* WHAT IS BEING ASKED:
What follows is a set of entries. Give them again exactly, without the pictures.

____ RECORDS PROVIDED

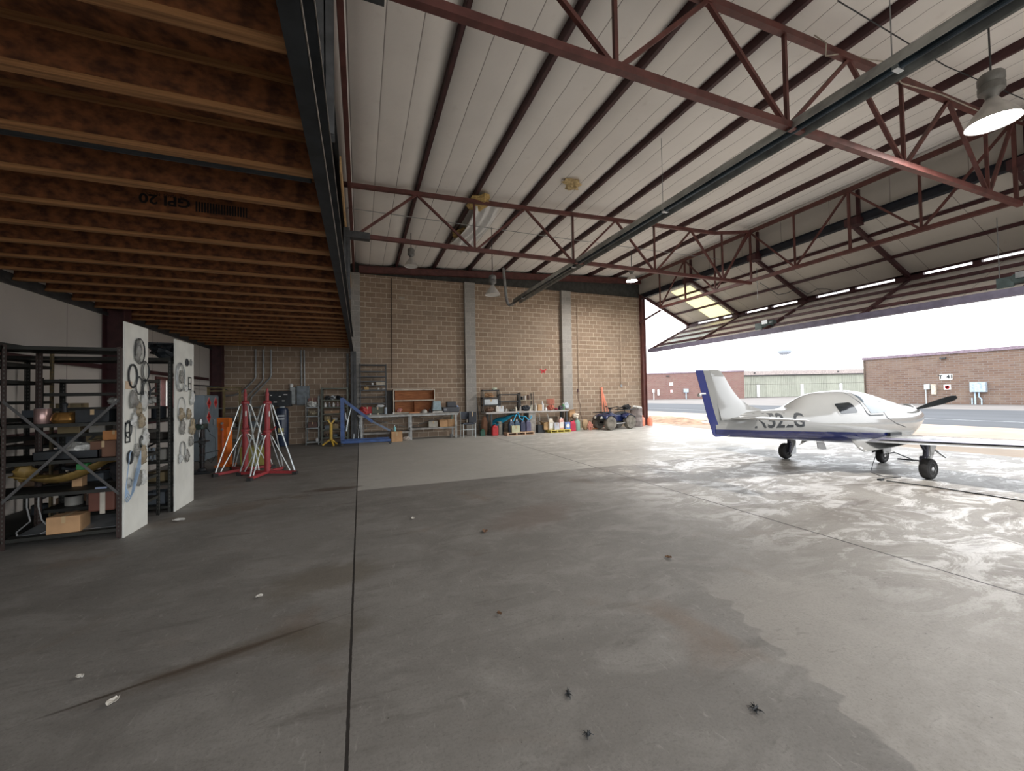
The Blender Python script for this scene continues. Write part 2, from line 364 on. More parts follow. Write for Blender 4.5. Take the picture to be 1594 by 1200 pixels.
# ------------------------------------------------------------------ steel frame
def beam_i(mb, p, q, wf, h, t=.012, up=(0, 0, 1)):
    p, q = Vector(p), Vector(q); u = Vector(up)
    mb.bar(p, q, t, h, up); mb.bar(p+u*(h/2-t/2), q+u*(h/2-t/2), wf, t, up); mb.bar(p-u*(h/2-t/2), q-u*(h/2-t/2), wf, t, up); return mb
for i, x in enumerate(PX[1:-1]+[-1.67, -3.2]):
    z = zr(x); mb = MB()
    mb.box(-.006, .006, YB, D-.02, 0, .2).box(0, .07, YB, D-.02, 0, .008).box(-.07, 0, YB, D-.02, .192, .2).box(.062, .07, YB, D-.02, 0, .025)
    single('roof_purlin', mb, redd, 'dark red steel purlin running along the hangar under the white roof', 'purlin', (x, 0, z), 'roof purlins')
single('eave_beam', beam_i(MB(), (0, 0, .13), (13.66, 0, .83), .16, .26), red, 'red steel beam along the top of the block wall', 'beam', (0-.02, D-.1, 6.61-.0))
def truss(y, label):
    t = thing('roof_truss', label, 'truss', (0, y, 5.6), 0, None)
    MB().bar((-.3, 0, 0), (13.28, 0, -.02), .09, .1).build('bottom_chord', red, t)
    MB().bar((-.4, 0, 1.2), (11.6, 0, 1.2+.051*12-.22), .09, .1).bar((11.6, 0, 1.59), (13.3, 0, 1.86), .09, .1).build('top_chord', red, t)
    def top(x): return 1.2+.0325*(x+.4)
    B = [-.1, 2.9, 5.92, 8.93, 11.9]; T = [1.38, 4.4, 7.45, 10.5]
    w = .055
    for k, x in enumerate(T):
        for xb in (B[k], B[k+1]): MB().bar((xb+(.04 if xb < x else -.04), 0, 0), (x, 0, top(x)-.02), w, w).build('diagonal_web', red, t)
    MB().bar((11.94, 0, 0), (13.15, 0, 1.8), w, w).build('diagonal_web', red, t)
    for x in B[1:]: MB().bar((x, 0, 0), (x, 0, top(x)), w*.9, w*.9).build('vertical_web', red, t)
    MB().box(-.32, .25, -.09, .09, -.09, .07).build('end_bracket', dkgry, t)
    return t
truss(3.85, 'large red roof truss crossing overhead, nearest the camera')
truss(10.1, 'red roof truss crossing the hangar halfway to the block wall')
truss(-2.4, 'red roof truss behind the viewpoint, parallel to the two in view')
# header truss above the door opening
ht = thing('door_header_truss', 'long red truss along the door opening on the right', 'truss', (13.3, 6, 5.6))
def hy(y): return y-6
MB().bar((0, hy(-4), .08), (0, hy(14.8), .08), .09, .1).build('bottom_chord', red, ht)
MB().bar((.16, hy(-4), .10), (.16, hy(14.8), .10), .05, .08).build('inner_bottom_chord', red, ht)
MB().bar((0, hy(-4), 1.86), (0, hy(D-.1), 1.86), .09, .12).build('top_chord', red, ht)
VT = [13.2, 10.1, 7.0, 3.9, .8, -2.3]; VB = [14.75, 11.65, 8.55, 5.45, 2.35, -.75]
for i, y in enumerate(VT):
    for yb in (VB[i], VB[i+1] if i < 5 else -3.6): MB().bar((0, hy(yb), .08), (0, hy(y), 1.84), .05, .05, (1, 0, 0)).build('diagonal_web', red, ht)
    MB().bar((.0, hy(y), .08), (.0, hy(y), 1.84), .06, .06).build('vertical_web', red, ht)
    MB().bar((.22, hy(y)-.12, .95), (.22, hy(y)-.12, 1.84), .08, .08).box(-.02, .3, hy(y)-.2, hy(y)+.12, .80, 1.02).build('hinge_post', redd, ht)
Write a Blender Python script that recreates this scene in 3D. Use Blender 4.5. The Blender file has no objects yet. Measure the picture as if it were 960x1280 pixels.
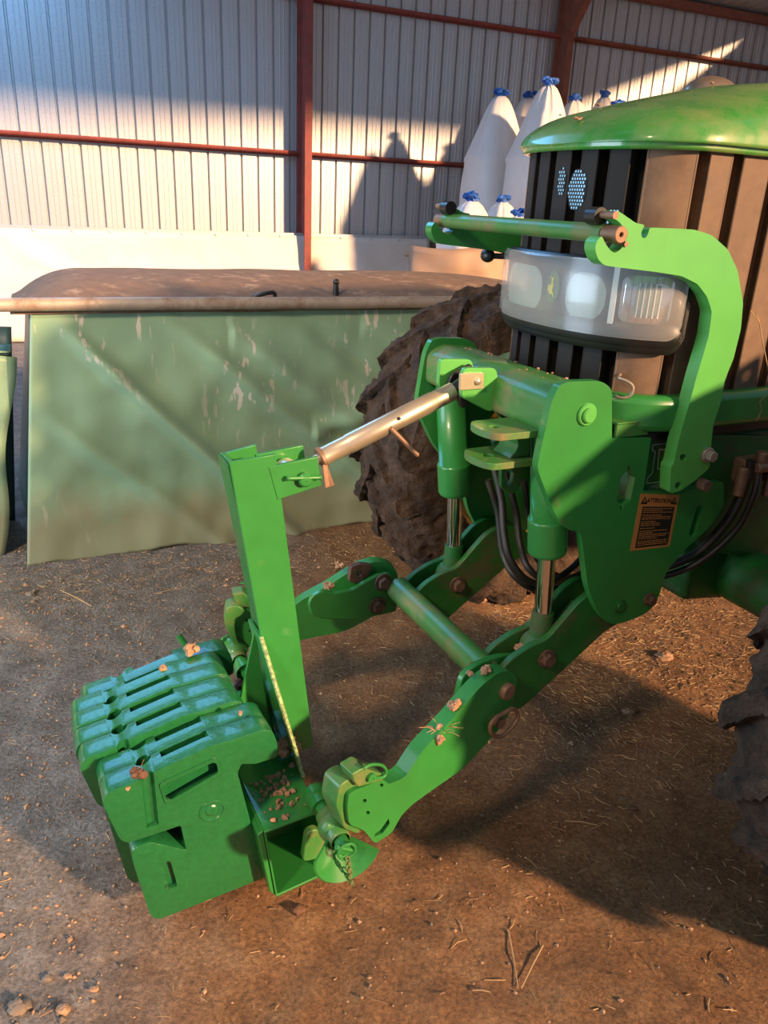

________

* EXERCISE SOLUTION:
The Blender Python script for this scene continues. Write part 2, from line 364 on. More parts follow. Write for Blender 4.5. Take the picture to be 1594 by 1200 pixels.
# ------------------------------------------------------------------ steel frame
def beam_i(mb, p, q, wf, h, t=.012, up=(0, 0, 1)):
    p, q = Vector(p), Vector(q); u = Vector(up)
    mb.bar(p, q, t, h, up); mb.bar(p+u*(h/2-t/2), q+u*(h/2-t/2), wf, t, up); mb.bar(p-u*(h/2-t/2), q-u*(h/2-t/2), wf, t, up); return mb
for i, x in enumerate(PX[1:-1]+[-1.67, -3.2]):
    z = zr(x); mb = MB()
    mb.box(-.006, .006, YB, D-.02, 0, .2).box(0, .07, YB, D-.02, 0, .008).box(-.07, 0, YB, D-.02, .192, .2).box(.062, .07, YB, D-.02, 0, .025)
    single('roof_purlin', mb, redd, 'dark red steel purlin running along the hangar under the white roof', 'purlin', (x, 0, z), 'roof purlins')
single('eave_beam', beam_i(MB(), (0, 0, .13), (13.66, 0, .83), .16, .26), red, 'red steel beam along the top of the block wall', 'beam', (0-.02, D-.1, 6.61-.0))
def truss(y, label):
    t = thing('roof_truss', label, 'truss', (0, y, 5.6), 0, None)
    MB().bar((-.3, 0, 0), (13.28, 0, -.02), .09, .1).build('bottom_chord', red, t)
    MB().bar((-.4, 0, 1.2), (11.6, 0, 1.2+.051*12-.22), .09, .1).bar((11.6, 0, 1.59), (13.3, 0, 1.86), .09, .1).build('top_chord', red, t)
    def top(x): return 1.2+.0325*(x+.4)
    B = [-.1, 2.9, 5.92, 8.93, 11.9]; T = [1.38, 4.4, 7.45, 10.5]
    w = .055
    for k, x in enumerate(T):
        for xb in (B[k], B[k+1]): MB().bar((xb+(.04 if xb < x else -.04), 0, 0), (x, 0, top(x)-.02), w, w).build('diagonal_web', red, t)
    MB().bar((11.94, 0, 0), (13.15, 0, 1.8), w, w).build('diagonal_web', red, t)
    for x in B[1:]: MB().bar((x, 0, 0), (x, 0, top(x)), w*.9, w*.9).build('vertical_web', red, t)
    MB().box(-.32, .25, -.09, .09, -.09, .07).build('end_bracket', dkgry, t)
    return t
truss(3.85, 'large red roof truss crossing overhead, nearest the camera')
truss(10.1, 'red roof truss crossing the hangar halfway to the block wall')
truss(-2.4, 'red roof truss behind the viewpoint, parallel to the two in view')
# header truss above the door opening
ht = thing('door_header_truss', 'long red truss along the door opening on the right', 'truss', (13.3, 6, 5.6))
def hy(y): return y-6
MB().bar((0, hy(-4), .08), (0, hy(14.8), .08), .09, .1).build('bottom_chord', red, ht)
MB().bar((.16, hy(-4), .10), (.16, hy(14.8), .10), .05, .08).build('inner_bottom_chord', red, ht)
MB().bar((0, hy(-4), 1.86), (0, hy(D-.1), 1.86), .09, .12).build('top_chord', red, ht)
VT = [13.2, 10.1, 7.0, 3.9, .8, -2.3]; VB = [14.75, 11.65, 8.55, 5.45, 2.35, -.75]
for i, y in enumerate(VT):
    for yb in (VB[i], VB[i+1] if i < 5 else -3.6): MB().bar((0, hy(yb), .08), (0, hy(y), 1.84), .05, .05, (1, 0, 0)).build('diagonal_web', red, ht)
    MB().bar((.0, hy(y), .08), (.0, hy(y), 1.84), .06, .06).build('vertical_web', red, ht)
    MB().bar((.22, hy(y)-.12, .95), (.22, hy(y)-.12, 1.84), .08, .08).box(-.02, .3, hy(y)-.2, hy(y)+.12, .80, 1.02).build('hinge_post', redd, ht)
Write a Blender Python script that recreates this scene in 3D. Use Blender 4.5. The Blender file has no objects yet. Measure the picture as if it were 960x1280 pixels.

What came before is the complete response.